④ Data transmission includes two parts: data reception and data transmission. When receiving data, the TCPAppRxBytes() function is used to obtain the number of bytes received. Based on this number, the TCPAppRxData() function is called multiple times to receive more data. After all data has been received, appropriate processing can be performed in the TCPAppRxDone() function. When sending data, the TCPAppTxBytes() function is first called to set the number of bytes to be sent. Based on this number, the TCPAppTxData() function is called to send the data. After all data has been sent, the TCPAppTxDone() function is called to confirm. The collected dynamic data is stored in the variable globTemp3.

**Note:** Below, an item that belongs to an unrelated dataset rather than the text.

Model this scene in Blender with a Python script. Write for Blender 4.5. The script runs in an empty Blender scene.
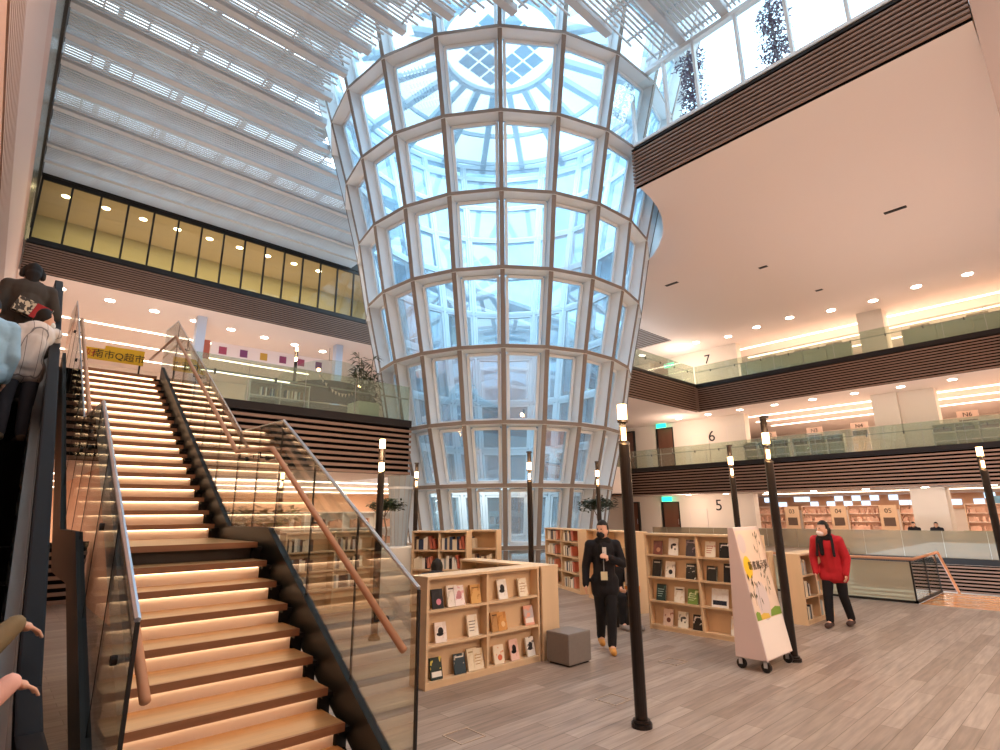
import bpy, bmesh, math, random
from mathutils import Vector, Matrix, Euler
random.seed(11)
SC = bpy.context.scene
COL = SC.collection
PI = math.pi
def lin(h):
    h = h.lstrip('#'); r = []
    for i in (0, 2, 4):
        c = int(h[i:i+2], 16)/255
        r.append(c/12.92 if c <= .04045 else ((c+.055)/1.055)**2.4)
    return (*r, 1)
# ------------------------------------------------------------------ materials
MATS = {}
def _new(name):
    m = bpy.data.materials.new(name); m.use_nodes = True
    nt = m.node_tree; nt.nodes.clear()
    out = nt.nodes.new('ShaderNodeOutputMaterial')
    return m, nt, out
def mat(name, hexc, rough=.5, metal=0, noise=0, scale=8, spec=.5, stretch=(1, 1, 1), bump=0):
    if name in MATS: return MATS[name]
    m, nt, out = _new(name)
    b = nt.nodes.new('ShaderNodeBsdfPrincipled')
    c = lin(hexc)
    b.inputs['Base Color'].default_value = c
    b.inputs['Roughness'].default_value = rough
    b.inputs['Metallic'].default_value = metal
    b.inputs['Specular IOR Level'].default_value = spec
    if noise or bump:
        tc = nt.nodes.new('ShaderNodeTexCoord'); mp = nt.nodes.new('ShaderNodeMapping')
        mp.inputs['Scale'].default_value = stretch
        n = nt.nodes.new('ShaderNodeTexNoise'); n.inputs['Scale'].default_value = scale; n.inputs['Detail'].default_value = 4
        nt.links.new(tc.outputs['Object'], mp.inputs[0]); nt.links.new(mp.outputs[0], n.inputs['Vector'])
        if noise:
            r = nt.nodes.new('ShaderNodeMapRange'); r.inputs[1].default_value = .25; r.inputs[2].default_value = .75
            r.inputs[3].default_value = 1-noise; r.inputs[4].default_value = 1+noise
            mx = nt.nodes.new('ShaderNodeMix'); mx.data_type = 'RGBA'; mx.blend_type = 'MULTIPLY'
            mx.inputs[0].default_value = 1; mx.inputs[6].default_value = c
            nt.links.new(n.outputs['Fac'], r.inputs[0]); nt.links.new(r.outputs[0], mx.inputs[7])
            nt.links.new(mx.outputs[2], b.inputs['Base Color'])
        if bump:
            bp = nt.nodes.new('ShaderNodeBump'); bp.inputs['Strength'].default_value = bump
            nt.links.new(n.outputs['Fac'], bp.inputs['Height']); nt.links.new(bp.outputs[0], b.inputs['Normal'])
    nt.links.new(b.outputs[0], out.inputs[0])
    MATS[name] = m; return m
def emit(name, hexc, strength):
    if name in MATS: return MATS[name]
    m, nt, out = _new(name)
    e = nt.nodes.new('ShaderNodeEmission'); e.inputs[0].default_value = lin(hexc); e.inputs[1].default_value = strength
    nt.links.new(e.outputs[0], out.inputs[0]); MATS[name] = m; return m
def glass(name, tint, f0=.05, milky=0, milk='#dff0f4', rough=.0, coat=None):
    """thin sheet glass: Schlick reflection over a tinted see-through sheet"""
    if name in MATS: return MATS[name]
    m, nt, out = _new(name)
    t = nt.nodes.new('ShaderNodeBsdfTransparent'); t.inputs[0].default_value = lin(tint)
    g = nt.nodes.new('ShaderNodeBsdfGlossy'); g.inputs['Roughness'].default_value = rough
    lw = nt.nodes.new('ShaderNodeLayerWeight'); lw.inputs[0].default_value = .5
    pw = nt.nodes.new('ShaderNodeMath'); pw.operation = 'POWER'; pw.inputs[1].default_value = 4.2
    mr = nt.nodes.new('ShaderNodeMapRange'); mr.inputs[3].default_value = f0; mr.inputs[4].default_value = 1
    if coat:   # the void side carries a mirror coating
        ge = nt.nodes.new('ShaderNodeNewGeometry'); cm = nt.nodes.new('ShaderNodeMapRange'); cm.inputs[3].default_value = f0; cm.inputs[4].default_value = coat
        nt.links.new(ge.outputs['Backfacing'], cm.inputs[0]); nt.links.new(cm.outputs[0], mr.inputs[3])
    nt.links.new(lw.outputs['Facing'], pw.inputs[0]); nt.links.new(pw.outputs[0], mr.inputs[0])
    mx = nt.nodes.new('ShaderNodeMixShader')
    base = t.outputs[0]
    if milky:
        d = nt.nodes.new('ShaderNodeBsdfDiffuse'); d.inputs[0].default_value = lin(milk)
        m2 = nt.nodes.new('ShaderNodeMixShader'); m2.inputs[0].default_value = milky
        nt.links.new(base, m2.inputs[1]); nt.links.new(d.outputs[0], m2.inputs[2]); base = m2.outputs[0]
    nt.links.new(mr.outputs[0], mx.inputs[0]); nt.links.new(base, mx.inputs[1]); nt.links.new(g.outputs[0], mx.inputs[2])
    nt.links.new(mx.outputs[0], out.inputs[0]); MATS[name] = m; return m
def plank_mat(name, c1, c2, cm, bw, rh, rough=.35, axis='X', grain=.25):
    m, nt, out = _new(name)
    b = nt.nodes.new('ShaderNodeBsdfPrincipled'); b.inputs['Roughness'].default_value = rough
    tc = nt.nodes.new('ShaderNodeTexCoord'); mp = nt.nodes.new('ShaderNodeMapping')
    if axis == 'Y': mp.inputs['Rotation'].default_value = (0, 0, PI/2)
    br = nt.nodes.new('ShaderNodeTexBrick'); br.inputs['Scale'].default_value = 1
    br.inputs['Brick Width'].default_value = bw; br.inputs['Row Height'].default_value = rh
    br.inputs['Mortar Size'].default_value = .003; br.inputs['Color1'].default_value = lin(c1); br.inputs['Color2'].default_value = lin(c2)
    br.inputs['Mortar'].default_value = lin(cm); br.inputs['Bias'].default_value = 0; br.offset = .37
    n = nt.nodes.new('ShaderNodeTexNoise'); n.inputs['Scale'].default_value = 4; n.inputs['Detail'].default_value = 6
    m2 = nt.nodes.new('ShaderNodeMapping'); m2.inputs['Scale'].default_value = (.5, 6, 1)
    r = nt.nodes.new('ShaderNodeMapRange'); r.inputs[1].default_value = .3; r.inputs[2].default_value = .7; r.inputs[3].default_value = 1-grain; r.inputs[4].default_value = 1+grain
    mx = nt.nodes.new('ShaderNodeMix'); mx.data_type = 'RGBA'; mx.blend_type = 'MULTIPLY'; mx.inputs[0].default_value = 1
    L = nt.links.new
    L(tc.outputs['Object'], mp.inputs[0]); L(mp.outputs[0], br.inputs[0]); L(mp.outputs[0], m2.inputs[0]); L(m2.outputs[0], n.inputs['Vector'])
    L(n.outputs['Fac'], r.inputs[0]); L(br.outputs[0], mx.inputs[6]); L(r.outputs[0], mx.inputs[7]); L(mx.outputs[2], b.inputs['Base Color'])
    L(b.outputs[0], out.inputs[0]); MATS[name] = m; return m
def cover_mat(name, bg, fg, scale, thr):
    if name in MATS: return MATS[name]
    m, nt, out = _new(name)
    b = nt.nodes.new('ShaderNodeBsdfPrincipled'); b.inputs['Roughness'].default_value = .35
    tc = nt.nodes.new('ShaderNodeTexCoord'); n = nt.nodes.new('ShaderNodeTexNoise'); n.inputs['Scale'].default_value = scale; n.inputs['Detail'].default_value = 1.5
    r = nt.nodes.new('ShaderNodeValToRGB'); r.color_ramp.interpolation = 'CONSTANT'
    r.color_ramp.elements[0].color = lin(bg); r.color_ramp.elements[1].position = thr; r.color_ramp.elements[1].color = lin(fg)
    L = nt.links.new
    L(tc.outputs['Object'], n.inputs['Vector']); L(n.outputs['Fac'], r.inputs[0]); L(r.outputs[0], b.inputs['Base Color']); L(b.outputs[0], out.inputs[0])
    MATS[name] = m; return m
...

⑤ When the TCP state is closed, the server closes the connection and no longer sends or receives data. In the actual program implementation, it is set so that after the client and server connection is established, the server sends data to the client.
3. Conclusion
The embedded web server designed in this paper adopts an improved web application development model, using Java applets to implement the client program, eliminating the need for a separate client application and simplifying user operation. It can replace traditional industrial control computers and interface cards, enabling direct internet access for field equipment data. It is compact, lightweight, and low-cost. This web server can be widely used in industrial control to network small industrial monitoring systems, and can also be applied to intelligent instruments, smart parks, environmental engineering, plant factories, industrial refrigeration, and other fields.